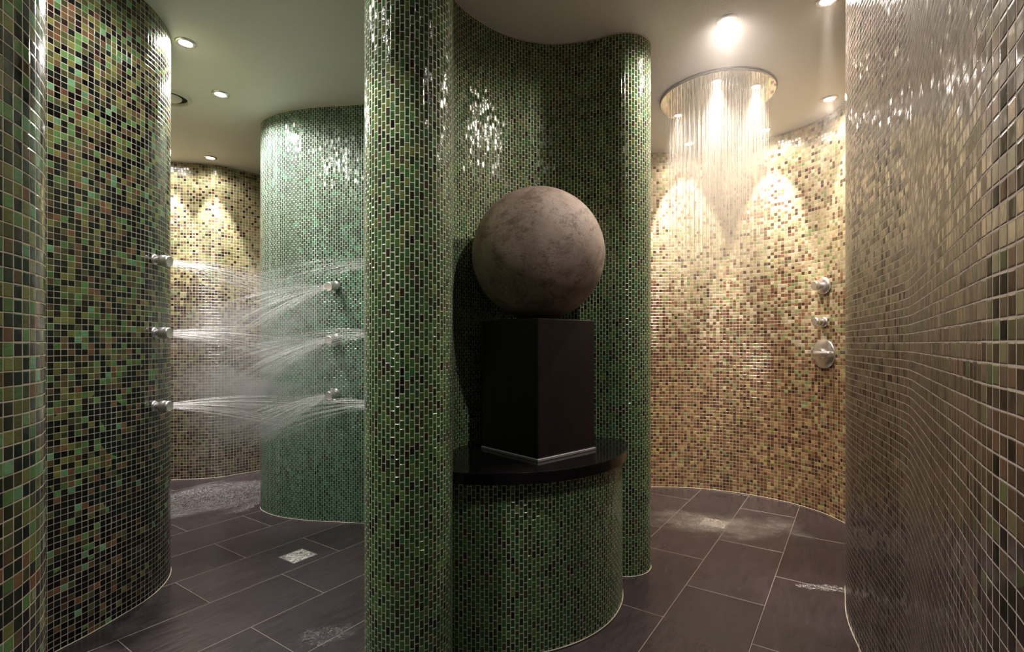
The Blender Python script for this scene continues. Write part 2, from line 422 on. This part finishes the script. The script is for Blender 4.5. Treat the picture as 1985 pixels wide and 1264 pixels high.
# ------------------------------------------------------------------ bench in the niche
def half_disc(cx, cy, r, inset=0.0):
    """front arc of the bench round to where it meets the niche wall, closed inside the wall"""
    pts = arc(cx, cy, r, 178, 372, 60)
    return pts + [(.40, 2.36), (.2, 2.40), (-.05, 2.33), (-.2, 2.22), (-.33, 2.12), (-.45, 2.15)]
bench = empty('niche_bench', (-.062, 2.0, 0))
tag(bench, 'curved green mosaic bench under a black stone ledge in the middle niche', 'bench')
def rel(pts, o): return [(x-o.location.x, y-o.location.y) for x, y in pts]
bc = (-.062, 2.18)
wall_line = [p for p, d in spline(CENTER, .008, closed=True)]
def inside(p, poly):
    c = False
    for i in range(len(poly)):
        a, b_ = poly[i-1], poly[i]
        if (a[1] > p[1]) != (b_[1] > p[1]) and p[0] < (b_[0]-a[0])*(p[1]-a[1])/(b_[1]-a[1])+a[0]: c = not c
    return c
def front_arc(r): return [p for p in arc(bc[0], bc[1], r, 185, 375, 190) if not inside(p, wall_line)]
def niche_line(r, gap=.0015):
    """the niche wall between the two ends of the ledge, from right to left"""
    out = []
    for i in range(1, len(wall_line)-1):
        p = wall_line[i]; tg = (wall_line[i+1]-wall_line[i-1]).normalized()
        if math.dist(p, bc) < r-.004 and p.y < 2.5 and p.x > -.26: out.append((p.x-tg.y*-gap*0, p.y))
    return out[::-1]
base_pts = front_arc(.527)
b = MB(); loc = rel(base_pts, bench); d = 0; uvs = []
for i, p in enumerate(loc):
    if i: d += math.dist(p, loc[i-1])
    uvs.append(d)
b.grid([[(x, y, z) for x, y in loc] for z in (0, .585)], uv=[[(k, z) for k in uvs] for z in (0, .585)])
b.build('base', m_center, bench)
m_bench = None
b = MB(); b.tube([(x, y, .004) for x, y in loc], .0026, 6); b.build('floor_joint', m_caulk, bench)
m_granite = NT('black_polished_stone')
_p = m_granite.n('ShaderNodeTexCoord').outputs['Object']
m_granite.bsdf(Base_Color=m_granite.mix(m_granite.noise(_p, 60.0, 3), srgb(14, 12, 13), srgb(26, 23, 24)), Roughness=.12, Specular_IOR_Level=.5)
m_granite = m_granite.m
lp = rel(front_arc(.547) + niche_line(.547), bench)
b = MB(); b.poly([(x, y, .61) for x, y in lp]); b.poly([(x, y, .572) for x, y in lp], flip=True)
for i in range(len(lp)):
    (ax, ay), (cx_, cy_) = lp[i], lp[(i+1) % len(lp)]
    b.quad((ax, ay, .572), (cx_, cy_, .572), (cx_, cy_, .61), (ax, ay, .61))
finish(b.build('ledge', m_granite, bench), bevel=.004)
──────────
### WRITTEN TASK
Go through the material above and print all of it exactly, except the pictures.

### RESPONSE BELOW
The Blender Python script for this scene continues. Write part 2, from line 422 on. This part finishes the script. The script is for Blender 4.5. Treat the picture as 1985 pixels wide and 1264 pixels high.
# ------------------------------------------------------------------ bench in the niche
def half_disc(cx, cy, r, inset=0.0):
    """front arc of the bench round to where it meets the niche wall, closed inside the wall"""
    pts = arc(cx, cy, r, 178, 372, 60)
    return pts + [(.40, 2.36), (.2, 2.40), (-.05, 2.33), (-.2, 2.22), (-.33, 2.12), (-.45, 2.15)]
bench = empty('niche_bench', (-.062, 2.0, 0))
tag(bench, 'curved green mosaic bench under a black stone ledge in the middle niche', 'bench')
def rel(pts, o): return [(x-o.location.x, y-o.location.y) for x, y in pts]
bc = (-.062, 2.18)
wall_line = [p for p, d in spline(CENTER, .008, closed=True)]
def inside(p, poly):
    c = False
    for i in range(len(poly)):
        a, b_ = poly[i-1], poly[i]
        if (a[1] > p[1]) != (b_[1] > p[1]) and p[0] < (b_[0]-a[0])*(p[1]-a[1])/(b_[1]-a[1])+a[0]: c = not c
    return c
def front_arc(r): return [p for p in arc(bc[0], bc[1], r, 185, 375, 190) if not inside(p, wall_line)]
def niche_line(r, gap=.0015):
    """the niche wall between the two ends of the ledge, from right to left"""
    out = []
    for i in range(1, len(wall_line)-1):
        p = wall_line[i]; tg = (wall_line[i+1]-wall_line[i-1]).normalized()
        if math.dist(p, bc) < r-.004 and p.y < 2.5 and p.x > -.26: out.append((p.x-tg.y*-gap*0, p.y))
    return out[::-1]
base_pts = front_arc(.527)
b = MB(); loc = rel(base_pts, bench); d = 0; uvs = []
for i, p in enumerate(loc):
    if i: d += math.dist(p, loc[i-1])
    uvs.append(d)
b.grid([[(x, y, z) for x, y in loc] for z in (0, .585)], uv=[[(k, z) for k in uvs] for z in (0, .585)])
b.build('base', m_center, bench)
m_bench = None
b = MB(); b.tube([(x, y, .004) for x, y in loc], .0026, 6); b.build('floor_joint', m_caulk, bench)
m_granite = NT('black_polished_stone')
_p = m_granite.n('ShaderNodeTexCoord').outputs['Object']
m_granite.bsdf(Base_Color=m_granite.mix(m_granite.noise(_p, 60.0, 3), srgb(14, 12, 13), srgb(26, 23, 24)), Roughness=.12, Specular_IOR_Level=.5)
m_granite = m_granite.m
lp = rel(front_arc(.547) + niche_line(.547), bench)
b = MB(); b.poly([(x, y, .61) for x, y in lp]); b.poly([(x, y, .572) for x, y in lp], flip=True)
for i in range(len(lp)):
    (ax, ay), (cx_, cy_) = lp[i], lp[(i+1) % len(lp)]
    b.quad((ax, ay, .572), (cx_, cy_, .572), (cx_, cy_, .61), (ax, ay, .61))
finish(b.build('ledge', m_granite, bench), bevel=.004)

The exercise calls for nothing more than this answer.